Os Millennials (78%) e a Geração Z (76%) sentem-se mais inclinados para o trabalho freelancer – o que não surpreende, visto que mais de um terço são actualmente freelancers – mas a maioria da Geração X (69%) e Boomers (51% ) também manifestam maior inclinação para o trabalho independente.

Apesar de todos os colaboradores de todas as idades desejarem mais flexibilidade, as gerações mais velhas lideram o movimento, com 92% das pessoas com mais de 45 anos a desejarem ter mais controlo sobre o seu horário de trabalho.

 

O que está a levar os colaboradores a abandonar o full-time? 
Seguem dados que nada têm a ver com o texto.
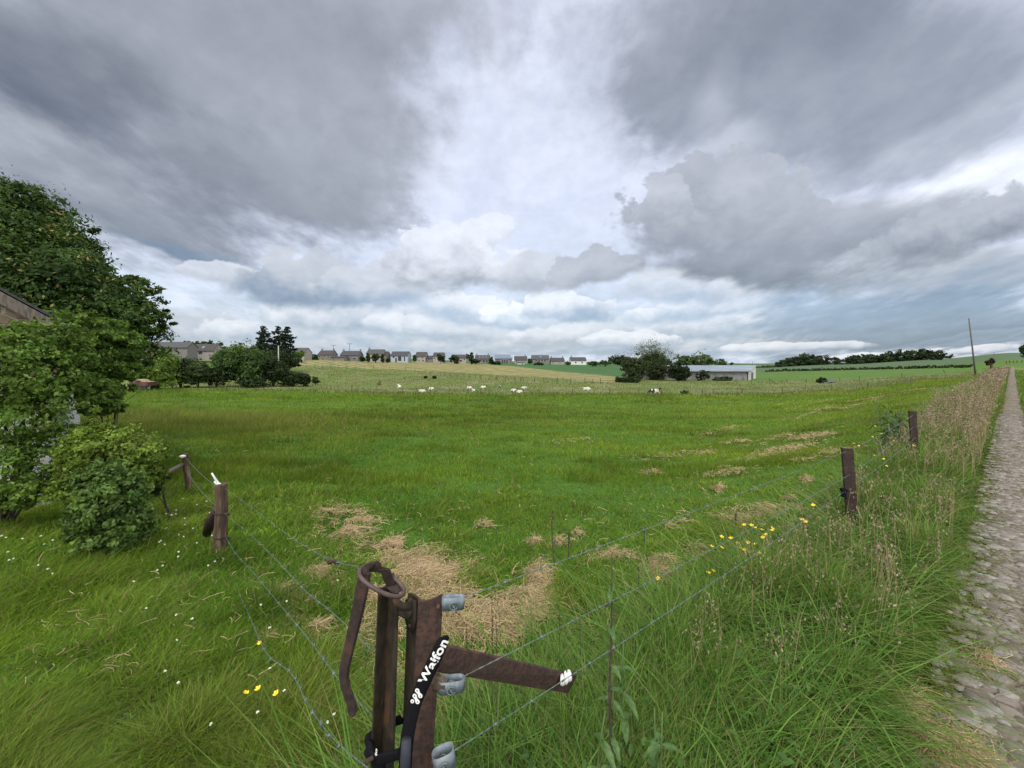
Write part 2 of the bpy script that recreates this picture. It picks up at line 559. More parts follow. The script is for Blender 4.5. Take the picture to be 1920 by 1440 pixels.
M['galv'] = noisy('galvanised_steel', c(.150, .185, .21), c(.095, .12, .14), 60, 0.6, metal=0.35, c3=c(.20, .21, .20), s3=30, bump=.0006)
M['wire'] = noisy('fence_wire', c(.15, .195, .19), c(.08, .10, .095), 60, 0.6, metal=0.3)
M['black'] = noisy('black_webbing', c(.004, .004, .005), c(.007, .007, .009), 300, 0.85, spec=0.1)
M['plastic_grey'] = noisy('dark_grey_plastic', c(.022, .026, .034), c(.027, .031, .039), 50, 0.6, spec=.2)
M['white_print'] = noisy('white_print', c(.72, .72, .71), c(.50, .50, .49), 140, 0.7, lo=.5, hi=.75)
M['white_plastic'] = noisy('white_plastic', c(.68, .69, .66), c(.5, .5, .47), 40, 0.5)
M['slate'] = noisy('dark_slate_roof', c(.030, .032, .038), c(.045, .047, .054), 6, 0.85, obj=True, stretch=(1, 1, 5))
M['slate_brown'] = noisy('brown_tile_roof', c(.030, .027, .027), c(.044, .039, .038), 6, 0.8, stretch=(1, 1, 5))
M['slate_grey'] = noisy('grey_tile_roof', c(.040, .041, .043), c(.055, .055, .056), 6, 0.8, stretch=(1, 1, 5))
M['slate_blue'] = noisy('blue_grey_metal_roof', c(.085, .105, .145), c(.12, .14, .18), 5, 0.4, stretch=(1, 1, 5))
M['brick_tan'] = noisy('tan_brick_wall', c(.29, .27, .24), c(.22, .20, .18), 9, 0.9)
M['brick_brown'] = noisy('brown_brick_wall', c(.19, .165, .145), c(.14, .12, .105), 9, 0.9)
M['brick_grey'] = noisy('grey_brick_wall', c(.16, .155, .148), c(.12, .116, .112), 9, 0.9)
M['render_white'] = noisy('pale_rendered_wall', c(.55, .55, .53), c(.45, .45, .43), 5, 0.9)
M['render_blue'] = noisy('pale_blue_grey_wall', c(.33, .37, .41), c(.28, .31, .35), 5, 0.8)
M['glass'] = noisy('dark_window_glass', c(.02, .025, .03), c(.035, .04, .05), 3, 0.15, spec=0.6)
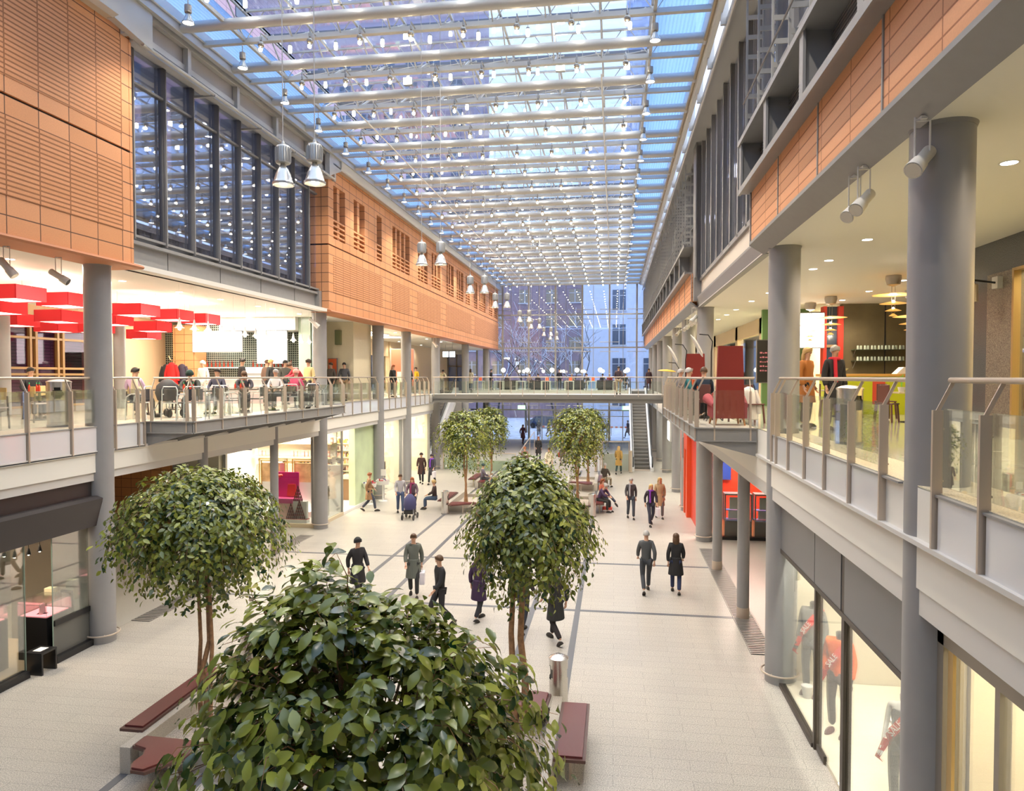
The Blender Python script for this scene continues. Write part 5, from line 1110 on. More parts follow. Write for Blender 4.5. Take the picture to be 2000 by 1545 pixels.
def studio_lamp(x, y, hz, d, tilt, col, label):
    t = thing('studio_lamp', label, 'lamp', (x, y, 5)); m = MB().tube([(0, 0, 0), (0, 0, hz), (.03, 0, hz + .25), (-.08, 0, hz + .42), (-.3, 0, hz + .44)], .014, 6); m.build('stand', BLACK, t)
    for a in (0, 2.1, 4.2): MB().tube([(0, 0, .25), (.3 * math.cos(a), .3 * math.sin(a), 0)], .01, 5).build('leg', BLACK, t)
    M_ = Matrix.Rotation(tilt, 3, 'Y') @ Matrix.Rotation(PI / 2 - .5, 3, 'Y'); MB().lathe([(.02, .06), (d * .7, .04), (d, 0), (d, -.01), (d * .7, .02)], (-.36, 0, hz + .15), 28, sy=.75, tilt=M_).build('oval_shade', col, t)
studio_lamp(2.42, 18.4, 1.75, .32, .0, mat('white_oval_shade', (.75, .72, .66), .5), 'lamp with white oval shade nearest the red armchair'); studio_lamp(2.0, 20.6, 1.6, .30, .0, MATS['white_oval_shade'], 'lamp with white oval shade in the middle of the right balcony'); studio_lamp(2.08, 24.0, 1.15, .30, -1.0, mat('yellow_oval_shade', (.75, .42, .05), .5), 'lamp with yellow oval shade leaning over the right balcony rail')
place(ped_table(DARKTOP, .7), [(2.45, 19.6, 5, 0, 'dark table behind the red armchair on the right balcony'), (2.3, 21.2, 5, 0, 'dark table among the seated group on the right balcony')], 'dark tables on the right balcony')
place(red_wood_chair(), [(2.95, 18.3, 5, 1.8, 'dark chair beside the white draped coat on the right balcony'), (3.3, 17.7, 5, .4, 'dark chair under the white draped coat'), (2.35, 18.9, 5, 2.9, 'dark chair of the man in the navy sweater'), (2.1, 20.4, 5, 1.4, 'dark chair at the right balcony railing')], 'dark chairs on the right balcony')
t = thing('orange_box', 'orange paper lantern box on the balcony table behind the armchair', 'box', (2.2, 19.5, 5.74)); MB().prism([(-.11, 0), (.11, 0), (.13, .3), (-.13, .3)], -.1, .1, 'Y').build('body', mat('orange_paper', (.8, .14, .03), .5), t); MB().box(-.12, .12, -.09, .09, .3, .31).build('rim', WHITE, t)
coat(3.2, 17.65, 5.1, (.72, .70, .64), 'cream coat draped over the chair beside the red armchair')
# ================================================================ ground floor, left: jeweller
struct('trim_21', MB().prism([(-11.95, 3.3), (-11.72, 3.3), (-11.72, 3.76), (-11.95, 3.76)], -2, 14.45, 'Y').prism([(-11.98, 2.70), (-11.62, 2.74), (-11.5, 3.36), (-11.6, 3.42), (-11.98, 3.42)], -2, 14.5, 'Y'), DARKS)
m = MB()
for y in (14.5, 13.36, 12.65, 11.3): m.box(-11.88 if y > 14 else -11.83, -11.76 if y > 14 else -11.81, y - (.05 if y > 14 else .005), y + (.05 if y > 14 else .005), 0, 2.72, 0 if y > 14 else 1)
m.box(-11.9, -11.72, -2, 12.65, 0, .14).box(-11.9, -11.72, 13.36, 14.5, 0, .14).box(-11.85, -11.8, 13.4, 14.45, .78, .9).box(-11.86, -11.84, 13.4, 14.45, .14, .78, 2)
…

As demissões estão a acelerar uma mudança que tem vindo a ocorrer silenciosamente nos últimos anos. A percentagem de profissionais tech altamente qualificados que trabalham como freelancer tem aumentado nos últimos anos, e um terço dos trabalhadores que ganham mais de 150 mil dólares por ano são independentes. E como a Harvard Business Review relatou, 68% dos trabalhadores independentes sentem-se mais seguros a trabalhar de forma independente do que para um empregador.

A A.Team conduziu uma pesquisa interna com os seus colaboradores que haviam tido a experiência de trabalho independente e os principais factores que levam as pessoas ao trabalho independente podem dividir-se em três grupos principais:

Flexibilidade: 78% identificaram o local de trabalho flexível como o principal motivo que os levou a trabalhar de forma independente e 73% identificaram um horário de trabalho flexível.

Trabalho com significado: para 69% o trabalho independente permitiu-lhes ter um trabalho alinhado com os seus interesses pessoais e profissionais.

Ganho financeiro: 59% revelaram que transitaram para o trabalho independente porque conseguiam ganhar mais do que trabalhar full-time.

Adicionalmente, mais de dois terços dos entrevistados disseram que, enquanto trabalhavam como independentes, tinham maior satisfação no trabalho, oportunidades financeiras e equilíbrio entre vida pessoal e profissional – um triunvirato de factores que quase todos os profissionais procuram nas suas carreiras.

 

O futuro é “misto”?

Embora estas descobertas indiquem que os profissionais tech estão prontos para romper com o emprego full-time, há sinais de que o sentimento pode ser mútuo – com os empregadores também à procura de mudar para uma força de trabalho mais diversa e flexível.

Quando a A.Team inquiriu 581 fundadores e executivos de tecnologia no Verão passado, estes revelaram que o talento independente é uma ferramenta fundamental num cenário de incerteza económica e de trabalho remoto. 71% concordaram que contratar freelancers ou trabalhadores independentes dá maior agilidade aos negócios em tempos incertos e para 70% o trabalho remoto tornou-os mais propensos a contratar freelancers.

E não estavam apenas a contratar trabalhadores independentes para lidar com projectos ou tarefas isoladas, 73% dos entrevistados afirmaram que estavam a integrá-los estrategicamente em “equipas mistas” com colaboradores a tempo inteiro.